Sabemos que não foi apenas testemunho e registro destes tempos nefastos. Foi mais, foi esperança. Sem cair na pieguice relambida, Chico Buarque escolhe bem em quem depositar suas esperanças e a partir de qual lugar social. Isto é muito na arte brasileira, que quando acerta numa, erra noutra. Chico Buarque foi “forma” e “conteúdo” na medida do momento.

“Ele vinha sem muita conversa, sem muito explicar
Eu só sei que falava e cheirava e gostava de mar…”

Foi jogando com metáforas, mitos antigos, trovando o real, ironizando com o coro dos contentes e tomando posição pelos de baixo que Chico Buarque mostrava-nos outro país que não o dos militares e seus apoiadores de plantão.

De “Roda viva” a “Calabar e chegando a “Gota d`água” vemos em seu teatro como transformou o drama do palco no drama da vida. Toda sua discografia da década de 70 refletia algum momento do país, tomando os de baixo como referência e não os do andar de cima. Transitam em sua obra, os operários, pivetes, guris, travestis, mulheres, malandros, gente humilde.

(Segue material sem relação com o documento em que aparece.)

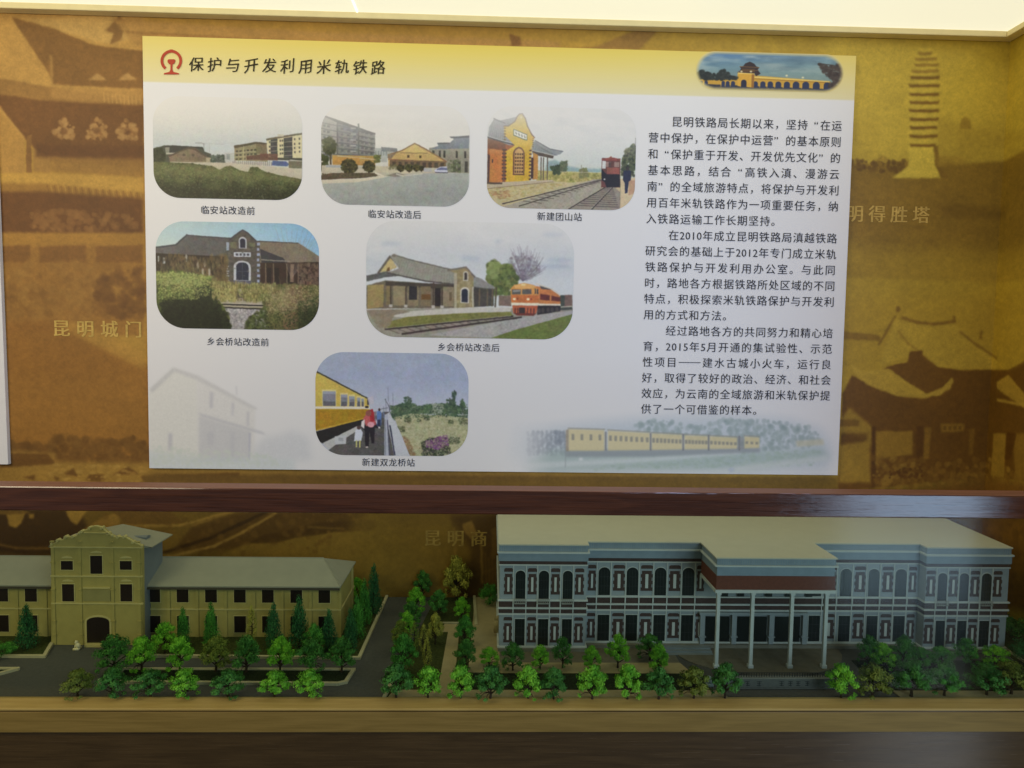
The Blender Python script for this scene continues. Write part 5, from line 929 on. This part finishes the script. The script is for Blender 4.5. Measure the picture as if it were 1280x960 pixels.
for i, x in enumerate((67, 100.5, 141, 174)):
    pm = MB(); xx = xz(x, 730, YG)[0]; pm.box(xx - .0035, YG - .002, ZD + .0004, xx + .0035, YG + .001, zat(120, 684, YG) - .001)
    for y in (677, 703, 736.5, 776, 793): zz = zat(120, y, YG); pm.box(xx - .0046, YG - .0042, zz - .0014, xx + .0046, YG + .001, zz + .0014)
    pm.build('pilaster', yel, fac)
s = px_size((GX, YG, -.6))
for xc, ya, yb, w in ((84, 701, 712, 14.5), (157.5, 701, 712, 14.5), (120.7, 694.5, 717, 14.5), (85.5, 730, 751.5, 14.5), (158.2, 730, 751.5, 14.5)):
    x = xz(xc, (ya + yb) / 2, YG)[0]; window(x, zat(xc, yb, YG), zat(xc, ya, YG), w * s, YG, fac, yel_t, pane_b, .0018)
    hz_ = zat(xc, ya - 4.5, YG); MB().plate([(x - .0135, hz_ - .002), (x + .0135, hz_ - .002), (x + .010, hz_ + .001), (x, hz_ + .003), (x - .010, hz_ + .001)], YG - .002, YG + .001).build('window_hood', yel_t, fac)
pa, pb = xz(104.5, 751, YG), xz(138, 737, YG); MB().box(pa[0], YG - .0018, pa[1], pb[0], YG + .001, pb[1]).build('name_plaque', mat('olive_plaque', (.30, .27, .10), .7), fac)
pa, pb = xz(104.5, 735.2, YG), xz(138, 734, YG); MB().box(pa[0], YG - .003, pa[1], pb[0], YG + .001, pb[1]).build('plaque_ledge', yel_t, fac)
xd = xz(123, 785, YG)[0]; zd1 = zat(123, 771, YG)
window(xd, ZD + .006, zd1, 28 * s, YG, fac, yel_t, pane_b, .0045, .011)
bpy.data.objects[fac.name].children[-1].name = 'arched_door'
MB().box(xd - .026, YG - .014, ZD + .0003, xd + .026, YG - .0005, ZD + .0055).build('door_step', yel_t, fac)
bx0, bx1 = -1.0095, -.8105
MB().box(bx0, YG + .0131, ZD + .0002, bx1, -.212, -.5045).build('block_wall', bluewall, B1)
bz, be = -.477, -.502
r2 = MB(); V = [(bx0 - .02, YG + .0132, be), (bx1 + .02, YG + .0132, be), (bx1 + .02, -.2, be), (bx0 - .02, -.2, be), (GX, YG + .0132, bz), (GX, -.2, bz)]
r2.add(V + [(x, y, z - .0025) for x, y, z in V], [(1, 2, 5, 4), (3, 0, 4, 5), (0, 6, 7, 1)[::-1], (6, 10, 11, 9), (10, 7, 8, 11), (1, 7, 8, 2), (2, 8, 11, 5), (5, 11, 9, 3), (3, 9, 6, 0), (0, 6, 10, 4), (4, 10, 7, 1)])
r2o = r2.build('block_roof', slate, B1)
dm = MB(); dx, dy, dz = -.825, -.262, -.4965
dm.add([(dx - .055, dy, bz - .013), (dx + .004, dy - .012, dz + .0065), (dx + .004, dy + .012, dz + .0065), (dx + .004, dy - .010, dz - .0005), (dx + .004, dy + .010, dz - .0005), (dx + .004, dy, dz + .0095)], [(0, 1, 5), (0, 5, 2), (1, 3, 4, 2, 5), (0, 3, 1), (0, 2, 4)])
dm.build('dormer', bluewall, r2o)
# guardian lions (small pale statues)
stone = mat('pale_stone', (.74, .68, .42), .7, .2, .1, 200)
def lion(px_, py_, hpx, label, m_):
    b_ = on_z(px_, py_, ZD); k = hpx * px_size(b_); x, y = b_[0], b_[1]; mb = MB()
    mb.box(x - .30 * k, y - .30 * k, ZD + .0005, x + .30 * k, y + .30 * k, ZD + .22 * k)
    mb.tube([(x + .16 * k, y, ZD + .22 * k), (x + .10 * k, y, ZD + .45 * k), (x - .02 * k, y, ZD + .66 * k), (x - .06 * k, y, ZD + .74 * k)], [.22 * k, .24 * k, .18 * k, .12 * k], 8)
    mb.tube([(x - .02 * k, y, ZD + .68 * k), (x - .08 * k, y, ZD + .82 * k), (x - .13 * k, y, ZD + .97 * k)], [.15 * k, .20 * k, .06 * k], 8)
    for sy in (-.1, .1): mb.tube([(x - .12 * k, y + sy * k, ZD + .55 * k), (x - .2 * k, y + sy * k, ZD + .22 * k)], [.07 * k, .06 * k], 6)
    return tag(mb.build('guardian_lion', m_, smooth=True), label, 'statue')
lion(96.5, 812, 12, 'small cream guardian lion beside the arched door of the yellow station', stone)
lion(124.5, 857, 9, 'tiny pale guardian lion at the corner of the dark flower bed', stone)
lion(887, 857, 13, 'pale blue guardian lion half behind a tree by the pillared forecourt', mat('blue_white_stone', (.42, .50, .52), .7, .2, .1, 200))

# ---------------------------------------------------------------- the white railway office model
bw = mat('blue_white_card', (.33, .385, .41), .65, .3, .06, 60); bw2 = mat('blue_white_frieze', (.26, .34, .40), .65, .3, .08, 60); wt = mat('white_trim', (.60, .65, .62), .6, .3, .05, 60)
brick = mat('dark_brick_print', (.080, .052, .046), .7, .25, .2, 150); brick2 = mat('red_brick_print', (.17, .06, .038), .7, .25, .15, 150); roof_m = mat('cream_roof_card', (.63, .61, .48), .7, .25, .03, 30)
pane_k = mat('black_green_pane', (.012, .018, .017), .3, .5, .2)
B2 = tag(empty('railway_office', (.64, -.2, ZD)), 'long white and brick model building with pillared portico and cream flat roof', 'model building')
YL, YM, YP, ZR = -.353, -.325, -.445, -.476
X0, X1, X2, X3 = .028, .231, 1.040, 1.240                       # left wing, middle, right wing limits
PX0, PX1 = .509, .774                                           # portico
ZB = ZD + .010                                                  # podium top
def z2(y): return zat(680, y, YL)
yb = -.012
MB().box(X0, YL, ZB + .0002, X1, yb, ZR - .003).build('wall', bw, B2); MB().box(X1 + .0002, YM, ZB + .0002, X2 - .0002, yb, ZR - .0031).build('wall', bw, B2); MB().box(X2, YL, ZB + .0002, X3, yb, ZR - .003).build('wall', bw, B2)
oh = .004
MB().slab([(X0 - oh, yb), (X0 - oh, YL - oh), (X1 + oh, YL - oh), (X1 + oh, YM - oh), (PX0 - oh, YM - oh), (PX0 - oh, YP - oh), (PX1 + oh, YP - oh), (PX1 + oh, YM - oh), (X2 - oh, YM - oh), (X2 - oh, YL - oh), (X3 + oh, YL - oh), (X3 + .024, yb)], ZR - .0028, ZR).build('roof', roof_m, B2)
def ring(name, m_, z0, z1, d):                                  # a band round the front, following the steps of the plan
    left = [(X0 - d, yb), (X0 - d, YL - d), (X1 + d, YL - d), (X1 + d, YM - d)]; right = [(X2 - d, YM - d), (X2 - d, YL - d), (X3 + d, YL - d), (X3 + d, yb)]
    if z1 < zat(970, 741, YP): return MB().slab(left + right, z0, z1).build(name, m_, B2)
    MB().slab(left + [(PX0 - .0003, YM - d), (PX0 - .0003, yb)], z0, z1).build(name, m_, B2)
    return MB().slab([(PX1 + .0003, yb), (PX1 + .0003, YM - d)] + right, z0, z1).build(name, m_, B2)
ring('cornice', wt, z2(691.2), z2(689.2), .0065); ring('frieze', bw2, z2(701), z2(691.4), .0032); ring('brick_band', brick, z2(705.2), z2(701.2), .0014); ring('string_course', wt, z2(706.8), z2(705.4), .0024)
ring('parapet_trim', wt, z2(681), z2(679.8) - .0005, .0034); ring('parapet', bw2, z2(689), z2(681.2), .0018)
ring('brick_band', brick, z2(766.2), z2(761.2), .0013); ring('string_course', wt, z2(760.8), z2(758.8), .0036); ring('string_course', wt, z2(751), z2(749.4), .0040); ring('string_course', wt, z2(768.4), z2(766.5), .0026); ring('base_course', wt, z2(809), z2(807.2), .0040)
ring('brick_course', brick, z2(758.6), z2(751.2), .0011)
# parapet balusters read as fine vertical lines
def bays(Y, items): return [((lambda p: p[0])(on_y((a + b) / 2, 732 + ((a + b) / 2 - 640) * .0105, Y)), b - a, k) for a, b, k in items]
LW = [(630, 641, 'p'), (644, 657, 'w'), (659.5, 671, 'p'), (673, 686.5, 'w'), (688.5, 700, 'p'), (703, 716, 'w'), (718.5, 730, 'p')]
ML = [(734.6, 745, 'p'), (747.3, 763, 'w'), (766, 781, 'p'), (782.5, 798, 'w'), (800.5, 815.7, 'p'), (817.3, 833, 'w'), (835.6, 850.5, 'p'), (852, 868, 'w'), (870.5, 880, 'p')]
MRr = [(1011.5, 1027, 'w'), (1030, 1045, 'p'), (1049, 1064.5, 'w'), (1067.5, 1081.5, 'p'), (1084, 1099, 'w'), (1102, 1116, 'p'), (1117.5, 1133, 'w'), (1135, 1145, 'p')]
RW = [(1157, 1169, 'p'), (1171, 1183.5, 'w'), (1185, 1197, 'p'), (1198, 1210.5, 'w'), (1212, 1224, 'p'), (1225.5, 1239, 'w'), (1240.5, 1252, 'p')]
def brick_panel(x, w, z0, z1, Y):
    n_ = 6; h = (z1 - z0) / n_; t = w * .09; P = []
    for k in range(n_): P += [(x + w / 2 - (t if k % 2 else 0), z0 + k * h), (x + w / 2 - (t if k % 2 else 0), z0 + (k + 1) * h)]
    for k in reversed(range(n_)): P += [(x - w / 2 + (t if k % 2 else 0), z0 + (k + 1) * h), (x - w / 2 + (t if k % 2 else 0), z0 + k * h)]
    o = MB().plate(P, Y - .0009, Y + .0008).build('brick_panel', brick, B2)
    MB().box(x - w * .12, Y - .0016, z0 + (z1 - z0) * .14, x + w * .12, Y - .0006, z1 - (z1 - z0) * .16).build('panel_bar', wt, o)
    return o
bal = {}
for Y, items in ((YL, LW), (YM, ML), (YM, MRr), (YL, RW)):
    s = px_size((.6, Y, -.6)); rows_ = bays(Y, items); post = MB(); cap = MB()
    edge = []
    for x, wpx, k in rows_:
        w = wpx * s; edge += [x - w / 2 - .0012, x + w / 2 + .0012]
        if k == 'w':
            window(x, z2(748.6), z2(713), w * .94, Y, B2, wt, pane_k, .0012, w * .42, 3)
            if PX0 - .02 < x < PX1 + .01 and Y == YM: continue
            f = window(x, z2(806.6), z2(773.5), w * .94, Y, B2, wt, pane_k, .0012, 0, 2)
        else:
            brick_panel(x, w * .98, z2(743), z2(717.5), Y); brick_panel(x, w * .98, z2(803), z2(779), Y)
            r_ = w * .5; 
            for za, zb_ in ((710.2, 714.8), (771.4, 775.6)):
                MB().plate([(x - r_, z2(zb_)), (x + r_, z2(zb_)), (x + r_ * .96, z2(za + 1.2)), (x + r_ * .7, z2(za)), (x - r_ * .7, z2(za)), (x - r_ * .96, z2(za + 1.2))], Y - .0010, Y + .0008).build('brick_cap', brick, B2)
    for xx in sorted(edge)[1:-1:2]: MB().box(xx - .0013, Y - .0041, z2(758.7), xx + .0013, Y + .0009, z2(751.1)).box(xx - .0010, Y - .0020, z2(806.9), xx + .0010, Y + .0009, z2(758.9)).box(xx - .0010, Y - .0019, z2(751), xx + .0010, Y + .0009, z2(707)).build('pilaster', wt, B2)
    
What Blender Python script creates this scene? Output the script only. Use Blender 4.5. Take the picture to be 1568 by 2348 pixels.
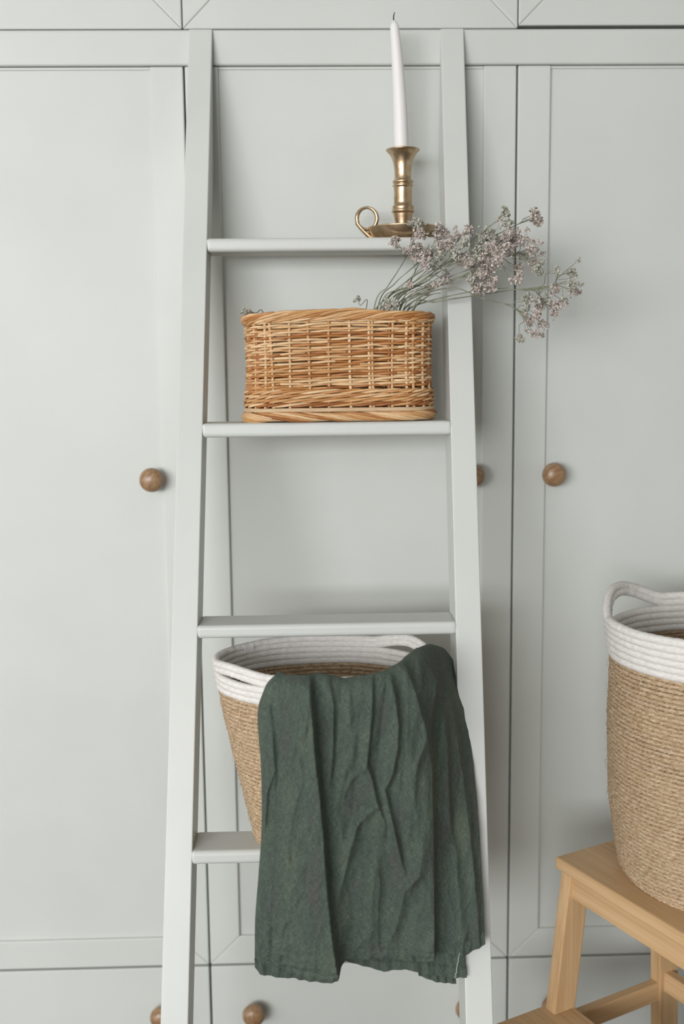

Quando os de cima apareciam era como o “bispo de óleos vermelhos” (nem imaginem o que habita nesta fina ironia!). Chico apostou nesse povo. Apostou no lugar de seu povo. Esse era o Brasil digno, mas com tantas contradições. Ele sabia e sabe que país algum é feito de santos nem no andar de cima e nem no andar de baixo. Mas, a dignidade estará sempre com as reais vítimas, com os marginalizados, com os oprimidos.

Vieram tempos operários no final dos anos 70 e Chico Buarque estava lá, agora não só. Com sua turma.

“Ao lembrar
Que aqui passaram sambas imortais
Que aqui sangraram pelos nossos pés
Que aqui sambaram nossos ancestrais…”

Hoje, Chico Buarque chega aos 80 anos e os tempos são outros – tempos de neoliberalismo. O Brasil cresceu e tudo cresceu junto, principalmente, a violência sobre os mais pobres. Se pensam que Chico Buarque não pressentiu isso, estão enganados. Leiamos uma obra-prima chamada “Estorvo” (1991). Do título à narrativa está muita coisa lá do que aconteceria terrivelmente. Chegaríamos cruelmente neste país da delicadeza perdida, nesta máquina infernal que mais parece uma luz sem misericórdia.

Apesar de tudo, viva Chico Buarque de Hollanda.